## GIVEN PROBLEM
Below is a listing; copy all of it exactly.

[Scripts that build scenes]
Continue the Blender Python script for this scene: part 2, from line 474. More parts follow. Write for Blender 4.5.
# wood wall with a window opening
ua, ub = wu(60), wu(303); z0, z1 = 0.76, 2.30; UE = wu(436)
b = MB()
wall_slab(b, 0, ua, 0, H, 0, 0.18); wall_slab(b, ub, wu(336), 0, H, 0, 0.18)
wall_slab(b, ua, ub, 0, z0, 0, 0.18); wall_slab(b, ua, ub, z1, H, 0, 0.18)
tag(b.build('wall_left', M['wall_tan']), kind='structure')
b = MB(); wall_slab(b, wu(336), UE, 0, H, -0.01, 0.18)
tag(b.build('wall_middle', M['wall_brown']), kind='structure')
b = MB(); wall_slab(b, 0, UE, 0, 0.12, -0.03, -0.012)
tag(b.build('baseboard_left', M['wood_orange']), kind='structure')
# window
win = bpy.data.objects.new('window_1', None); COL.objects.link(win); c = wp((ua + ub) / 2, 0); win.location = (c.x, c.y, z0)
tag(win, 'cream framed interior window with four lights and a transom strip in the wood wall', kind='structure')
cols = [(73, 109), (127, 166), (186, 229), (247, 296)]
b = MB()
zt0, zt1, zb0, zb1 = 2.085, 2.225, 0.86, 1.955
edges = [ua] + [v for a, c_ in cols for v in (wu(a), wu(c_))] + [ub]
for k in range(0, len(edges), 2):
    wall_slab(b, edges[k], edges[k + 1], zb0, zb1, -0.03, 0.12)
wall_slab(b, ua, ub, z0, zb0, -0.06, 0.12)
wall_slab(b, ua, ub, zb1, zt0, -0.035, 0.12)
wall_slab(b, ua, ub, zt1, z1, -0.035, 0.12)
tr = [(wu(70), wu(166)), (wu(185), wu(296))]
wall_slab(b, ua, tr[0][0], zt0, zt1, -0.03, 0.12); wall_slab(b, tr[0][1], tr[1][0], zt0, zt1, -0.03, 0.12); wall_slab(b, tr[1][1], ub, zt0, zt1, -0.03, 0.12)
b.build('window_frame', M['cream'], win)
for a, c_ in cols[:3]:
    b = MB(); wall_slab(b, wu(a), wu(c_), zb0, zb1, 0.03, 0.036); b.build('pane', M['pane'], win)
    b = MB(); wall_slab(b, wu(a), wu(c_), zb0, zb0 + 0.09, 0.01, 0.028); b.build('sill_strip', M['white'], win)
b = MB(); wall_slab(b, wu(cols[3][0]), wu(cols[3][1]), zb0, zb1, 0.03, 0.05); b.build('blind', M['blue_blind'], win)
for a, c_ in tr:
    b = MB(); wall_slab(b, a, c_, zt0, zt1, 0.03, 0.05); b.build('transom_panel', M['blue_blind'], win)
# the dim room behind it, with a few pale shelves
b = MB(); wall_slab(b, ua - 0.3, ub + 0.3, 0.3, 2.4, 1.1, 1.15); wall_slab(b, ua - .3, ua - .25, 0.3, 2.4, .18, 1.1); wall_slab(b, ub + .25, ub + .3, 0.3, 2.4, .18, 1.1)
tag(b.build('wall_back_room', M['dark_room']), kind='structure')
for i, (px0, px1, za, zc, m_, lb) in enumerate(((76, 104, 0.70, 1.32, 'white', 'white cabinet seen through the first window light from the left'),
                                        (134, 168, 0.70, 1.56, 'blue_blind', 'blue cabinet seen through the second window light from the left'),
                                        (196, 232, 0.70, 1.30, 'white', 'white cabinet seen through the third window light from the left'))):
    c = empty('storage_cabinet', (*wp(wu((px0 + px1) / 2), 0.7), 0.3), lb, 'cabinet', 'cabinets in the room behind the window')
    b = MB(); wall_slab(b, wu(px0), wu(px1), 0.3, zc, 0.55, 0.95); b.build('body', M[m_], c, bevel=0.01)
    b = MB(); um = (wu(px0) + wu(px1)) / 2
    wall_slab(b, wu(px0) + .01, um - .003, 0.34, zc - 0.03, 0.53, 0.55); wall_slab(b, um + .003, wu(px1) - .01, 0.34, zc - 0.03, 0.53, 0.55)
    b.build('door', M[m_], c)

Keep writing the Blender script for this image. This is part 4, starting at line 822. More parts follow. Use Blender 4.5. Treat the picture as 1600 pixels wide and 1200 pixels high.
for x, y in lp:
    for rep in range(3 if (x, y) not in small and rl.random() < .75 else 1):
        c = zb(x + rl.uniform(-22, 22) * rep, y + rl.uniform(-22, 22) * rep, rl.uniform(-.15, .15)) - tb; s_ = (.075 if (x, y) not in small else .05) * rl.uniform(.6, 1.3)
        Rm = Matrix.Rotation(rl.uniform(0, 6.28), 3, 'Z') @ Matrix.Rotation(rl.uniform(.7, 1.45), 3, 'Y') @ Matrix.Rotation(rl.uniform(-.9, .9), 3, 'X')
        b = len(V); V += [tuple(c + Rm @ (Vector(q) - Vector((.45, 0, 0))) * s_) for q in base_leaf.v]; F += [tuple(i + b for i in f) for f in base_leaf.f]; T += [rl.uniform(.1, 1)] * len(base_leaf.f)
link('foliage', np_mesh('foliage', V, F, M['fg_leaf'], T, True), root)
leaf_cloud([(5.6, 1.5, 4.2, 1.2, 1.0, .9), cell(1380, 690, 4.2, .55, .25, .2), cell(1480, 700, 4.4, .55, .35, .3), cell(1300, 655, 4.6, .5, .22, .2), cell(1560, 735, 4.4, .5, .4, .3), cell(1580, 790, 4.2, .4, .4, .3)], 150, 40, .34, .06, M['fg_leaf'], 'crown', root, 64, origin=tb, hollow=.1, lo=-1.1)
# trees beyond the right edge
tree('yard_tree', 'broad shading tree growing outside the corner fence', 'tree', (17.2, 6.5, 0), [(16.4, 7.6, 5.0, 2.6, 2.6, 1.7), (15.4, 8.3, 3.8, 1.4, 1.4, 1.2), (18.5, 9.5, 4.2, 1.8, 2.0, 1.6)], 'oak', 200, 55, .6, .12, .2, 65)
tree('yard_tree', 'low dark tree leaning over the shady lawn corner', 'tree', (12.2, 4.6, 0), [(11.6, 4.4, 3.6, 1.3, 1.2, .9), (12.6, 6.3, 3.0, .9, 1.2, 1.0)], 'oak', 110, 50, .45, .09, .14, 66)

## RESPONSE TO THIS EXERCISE
Continue the Blender Python script for this scene: part 2, from line 474. More parts follow. Write for Blender 4.5.
# wood wall with a window opening
ua, ub = wu(60), wu(303); z0, z1 = 0.76, 2.30; UE = wu(436)
b = MB()
wall_slab(b, 0, ua, 0, H, 0, 0.18); wall_slab(b, ub, wu(336), 0, H, 0, 0.18)
wall_slab(b, ua, ub, 0, z0, 0, 0.18); wall_slab(b, ua, ub, z1, H, 0, 0.18)
tag(b.build('wall_left', M['wall_tan']), kind='structure')
b = MB(); wall_slab(b, wu(336), UE, 0, H, -0.01, 0.18)
tag(b.build('wall_middle', M['wall_brown']), kind='structure')
b = MB(); wall_slab(b, 0, UE, 0, 0.12, -0.03, -0.012)
tag(b.build('baseboard_left', M['wood_orange']), kind='structure')
# window
win = bpy.data.objects.new('window_1', None); COL.objects.link(win); c = wp((ua + ub) / 2, 0); win.location = (c.x, c.y, z0)
tag(win, 'cream framed interior window with four lights and a transom strip in the wood wall', kind='structure')
cols = [(73, 109), (127, 166), (186, 229), (247, 296)]
b = MB()
zt0, zt1, zb0, zb1 = 2.085, 2.225, 0.86, 1.955
edges = [ua] + [v for a, c_ in cols for v in (wu(a), wu(c_))] + [ub]
for k in range(0, len(edges), 2):
    wall_slab(b, edges[k], edges[k + 1], zb0, zb1, -0.03, 0.12)
wall_slab(b, ua, ub, z0, zb0, -0.06, 0.12)
wall_slab(b, ua, ub, zb1, zt0, -0.035, 0.12)
wall_slab(b, ua, ub, zt1, z1, -0.035, 0.12)
tr = [(wu(70), wu(166)), (wu(185), wu(296))]
wall_slab(b, ua, tr[0][0], zt0, zt1, -0.03, 0.12); wall_slab(b, tr[0][1], tr[1][0], zt0, zt1, -0.03, 0.12); wall_slab(b, tr[1][1], ub, zt0, zt1, -0.03, 0.12)
b.build('window_frame', M['cream'], win)
for a, c_ in cols[:3]:
    b = MB(); wall_slab(b, wu(a), wu(c_), zb0, zb1, 0.03, 0.036); b.build('pane', M['pane'], win)
    b = MB(); wall_slab(b, wu(a), wu(c_), zb0, zb0 + 0.09, 0.01, 0.028); b.build('sill_strip', M['white'], win)
b = MB(); wall_slab(b, wu(cols[3][0]), wu(cols[3][1]), zb0, zb1, 0.03, 0.05); b.build('blind', M['blue_blind'], win)
for a, c_ in tr:
    b = MB(); wall_slab(b, a, c_, zt0, zt1, 0.03, 0.05); b.build('transom_panel', M['blue_blind'], win)
# the dim room behind it, with a few pale shelves
b = MB(); wall_slab(b, ua - 0.3, ub + 0.3, 0.3, 2.4, 1.1, 1.15); wall_slab(b, ua - .3, ua - .25, 0.3, 2.4, .18, 1.1); wall_slab(b, ub + .25, ub + .3, 0.3, 2.4, .18, 1.1)
tag(b.build('wall_back_room', M['dark_room']), kind='structure')
for i, (px0, px1, za, zc, m_, lb) in enumerate(((76, 104, 0.70, 1.32, 'white', 'white cabinet seen through the first window light from the left'),
                                        (134, 168, 0.70, 1.56, 'blue_blind', 'blue cabinet seen through the second window light from the left'),
                                        (196, 232, 0.70, 1.30, 'white', 'white cabinet seen through the third window light from the left'))):
    c = empty('storage_cabinet', (*wp(wu((px0 + px1) / 2), 0.7), 0.3), lb, 'cabinet', 'cabinets in the room behind the window')
    b = MB(); wall_slab(b, wu(px0), wu(px1), 0.3, zc, 0.55, 0.95); b.build('body', M[m_], c, bevel=0.01)
    b = MB(); um = (wu(px0) + wu(px1)) / 2
    wall_slab(b, wu(px0) + .01, um - .003, 0.34, zc - 0.03, 0.53, 0.55); wall_slab(b, um + .003, wu(px1) - .01, 0.34, zc - 0.03, 0.53, 0.55)
    b.build('door', M[m_], c)

Keep writing the Blender script for this image. This is part 4, starting at line 822. More parts follow. Use Blender 4.5. Treat the picture as 1600 pixels wide and 1200 pixels high.
for x, y in lp:
    for rep in range(3 if (x, y) not in small and rl.random() < .75 else 1):
        c = zb(x + rl.uniform(-22, 22) * rep, y + rl.uniform(-22, 22) * rep, rl.uniform(-.15, .15)) - tb; s_ = (.075 if (x, y) not in small else .05) * rl.uniform(.6, 1.3)
        Rm = Matrix.Rotation(rl.uniform(0, 6.28), 3, 'Z') @ Matrix.Rotation(rl.uniform(.7, 1.45), 3, 'Y') @ Matrix.Rotation(rl.uniform(-.9, .9), 3, 'X')
        b = len(V); V += [tuple(c + Rm @ (Vector(q) - Vector((.45, 0, 0))) * s_) for q in base_leaf.v]; F += [tuple(i + b for i in f) for f in base_leaf.f]; T += [rl.uniform(.1, 1)] * len(base_leaf.f)
link('foliage', np_mesh('foliage', V, F, M['fg_leaf'], T, True), root)
leaf_cloud([(5.6, 1.5, 4.2, 1.2, 1.0, .9), cell(1380, 690, 4.2, .55, .25, .2), cell(1480, 700, 4.4, .55, .35, .3), cell(1300, 655, 4.6, .5, .22, .2), cell(1560, 735, 4.4, .5, .4, .3), cell(1580, 790, 4.2, .4, .4, .3)], 150, 40, .34, .06, M['fg_leaf'], 'crown', root, 64, origin=tb, hollow=.1, lo=-1.1)
# trees beyond the right edge
tree('yard_tree', 'broad shading tree growing outside the corner fence', 'tree', (17.2, 6.5, 0), [(16.4, 7.6, 5.0, 2.6, 2.6, 1.7), (15.4, 8.3, 3.8, 1.4, 1.4, 1.2), (18.5, 9.5, 4.2, 1.8, 2.0, 1.6)], 'oak', 200, 55, .6, .12, .2, 65)
tree('yard_tree', 'low dark tree leaning over the shady lawn corner', 'tree', (12.2, 4.6, 0), [(11.6, 4.4, 3.6, 1.3, 1.2, .9), (12.6, 6.3, 3.0, .9, 1.2, 1.0)], 'oak', 110, 50, .45, .09, .14, 66)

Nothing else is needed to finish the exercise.